## The request
Print the listing from its top line through the line containing "sin, cos, pi, rad", nothing more, and leave out the pictures.

## Dataset excerpt
########################################

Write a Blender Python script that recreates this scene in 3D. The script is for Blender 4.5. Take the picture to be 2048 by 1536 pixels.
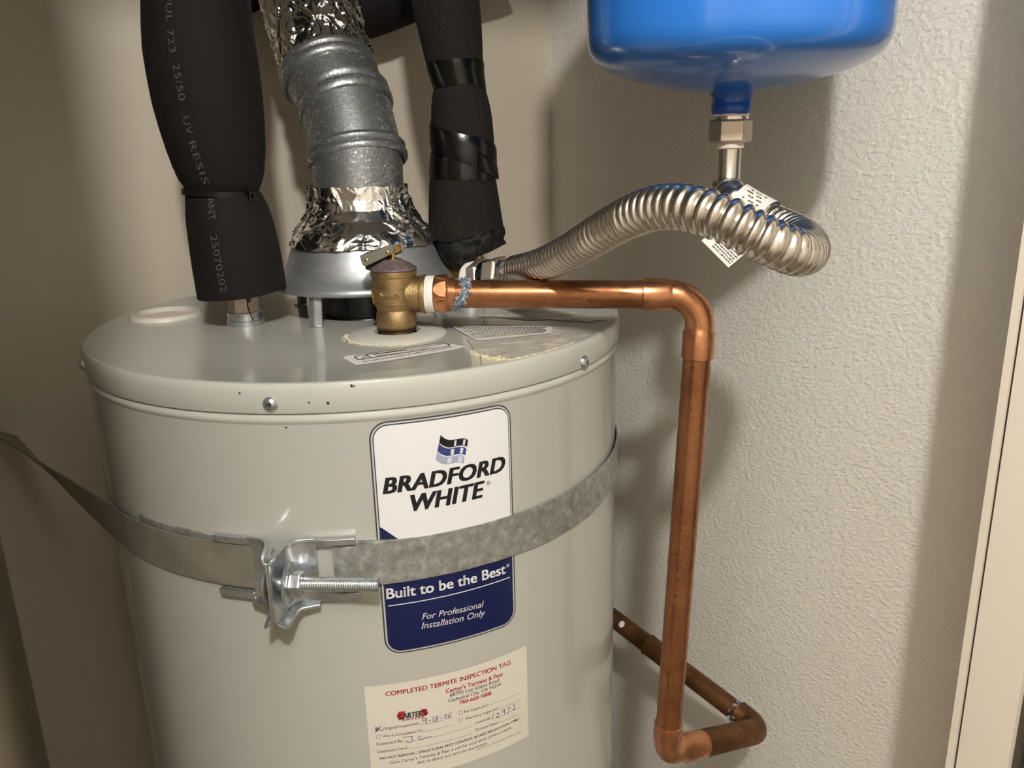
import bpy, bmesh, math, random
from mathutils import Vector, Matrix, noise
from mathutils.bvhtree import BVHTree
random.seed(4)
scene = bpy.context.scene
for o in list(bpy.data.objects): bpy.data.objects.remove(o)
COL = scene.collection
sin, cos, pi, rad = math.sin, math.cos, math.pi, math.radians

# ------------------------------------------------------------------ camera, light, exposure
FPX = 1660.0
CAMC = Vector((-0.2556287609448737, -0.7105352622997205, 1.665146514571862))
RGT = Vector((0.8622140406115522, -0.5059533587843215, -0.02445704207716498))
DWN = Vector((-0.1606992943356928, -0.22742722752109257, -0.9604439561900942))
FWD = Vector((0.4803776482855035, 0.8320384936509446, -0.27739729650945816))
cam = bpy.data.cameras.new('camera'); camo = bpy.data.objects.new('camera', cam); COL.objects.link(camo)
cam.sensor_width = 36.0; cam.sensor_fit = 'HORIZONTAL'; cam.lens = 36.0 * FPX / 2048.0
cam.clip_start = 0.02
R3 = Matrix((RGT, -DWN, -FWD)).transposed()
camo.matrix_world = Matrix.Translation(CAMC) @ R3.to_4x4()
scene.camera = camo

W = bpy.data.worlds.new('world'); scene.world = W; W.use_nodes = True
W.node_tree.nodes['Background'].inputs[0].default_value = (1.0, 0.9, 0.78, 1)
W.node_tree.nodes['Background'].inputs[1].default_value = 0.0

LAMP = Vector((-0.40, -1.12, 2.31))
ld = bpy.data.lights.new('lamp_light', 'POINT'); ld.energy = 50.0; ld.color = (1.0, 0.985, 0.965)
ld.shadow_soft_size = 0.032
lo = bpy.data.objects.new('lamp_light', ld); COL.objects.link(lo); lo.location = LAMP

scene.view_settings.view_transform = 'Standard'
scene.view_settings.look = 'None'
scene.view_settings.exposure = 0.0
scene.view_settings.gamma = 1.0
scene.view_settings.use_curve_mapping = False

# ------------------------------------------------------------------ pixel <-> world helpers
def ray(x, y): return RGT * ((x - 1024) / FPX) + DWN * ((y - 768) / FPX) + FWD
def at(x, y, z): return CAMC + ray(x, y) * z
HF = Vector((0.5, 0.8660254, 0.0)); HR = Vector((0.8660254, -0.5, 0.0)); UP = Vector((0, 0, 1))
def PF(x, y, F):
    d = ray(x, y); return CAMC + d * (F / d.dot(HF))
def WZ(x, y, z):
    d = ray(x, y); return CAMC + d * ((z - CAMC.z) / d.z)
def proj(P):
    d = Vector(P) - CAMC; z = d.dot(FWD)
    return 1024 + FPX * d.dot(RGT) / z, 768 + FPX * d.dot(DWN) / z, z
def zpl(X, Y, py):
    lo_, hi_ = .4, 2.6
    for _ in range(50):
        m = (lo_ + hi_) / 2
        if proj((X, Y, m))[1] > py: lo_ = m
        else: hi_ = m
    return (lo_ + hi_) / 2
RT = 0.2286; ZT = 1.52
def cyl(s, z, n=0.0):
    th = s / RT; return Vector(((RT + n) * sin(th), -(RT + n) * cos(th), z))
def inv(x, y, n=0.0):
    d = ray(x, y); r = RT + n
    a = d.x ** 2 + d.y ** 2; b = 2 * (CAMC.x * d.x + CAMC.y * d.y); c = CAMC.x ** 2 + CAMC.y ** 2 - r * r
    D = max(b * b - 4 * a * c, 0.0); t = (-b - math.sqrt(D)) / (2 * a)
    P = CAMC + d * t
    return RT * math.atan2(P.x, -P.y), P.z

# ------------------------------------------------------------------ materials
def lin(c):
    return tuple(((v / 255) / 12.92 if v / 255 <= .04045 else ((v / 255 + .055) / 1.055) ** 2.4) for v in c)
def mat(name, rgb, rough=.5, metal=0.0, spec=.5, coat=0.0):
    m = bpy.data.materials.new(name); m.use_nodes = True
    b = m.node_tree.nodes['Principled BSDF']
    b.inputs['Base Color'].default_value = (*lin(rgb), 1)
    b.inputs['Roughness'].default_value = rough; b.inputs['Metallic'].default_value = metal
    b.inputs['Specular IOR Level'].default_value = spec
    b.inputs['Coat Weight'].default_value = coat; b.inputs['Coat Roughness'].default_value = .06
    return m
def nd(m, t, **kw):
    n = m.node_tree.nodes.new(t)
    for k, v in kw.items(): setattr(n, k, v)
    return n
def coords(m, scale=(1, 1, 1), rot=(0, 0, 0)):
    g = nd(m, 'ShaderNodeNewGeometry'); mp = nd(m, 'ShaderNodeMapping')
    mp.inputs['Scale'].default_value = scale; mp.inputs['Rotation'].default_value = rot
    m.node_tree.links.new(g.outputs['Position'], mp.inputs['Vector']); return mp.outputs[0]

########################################

## Task answer
Write a Blender Python script that recreates this scene in 3D. The script is for Blender 4.5. Take the picture to be 2048 by 1536 pixels.
import bpy, bmesh, math, random
from mathutils import Vector, Matrix, noise
from mathutils.bvhtree import BVHTree
random.seed(4)
scene = bpy.context.scene
for o in list(bpy.data.objects): bpy.data.objects.remove(o)
COL = scene.collection
sin, cos, pi, rad = math.sin, math.cos, math.pi, math.radians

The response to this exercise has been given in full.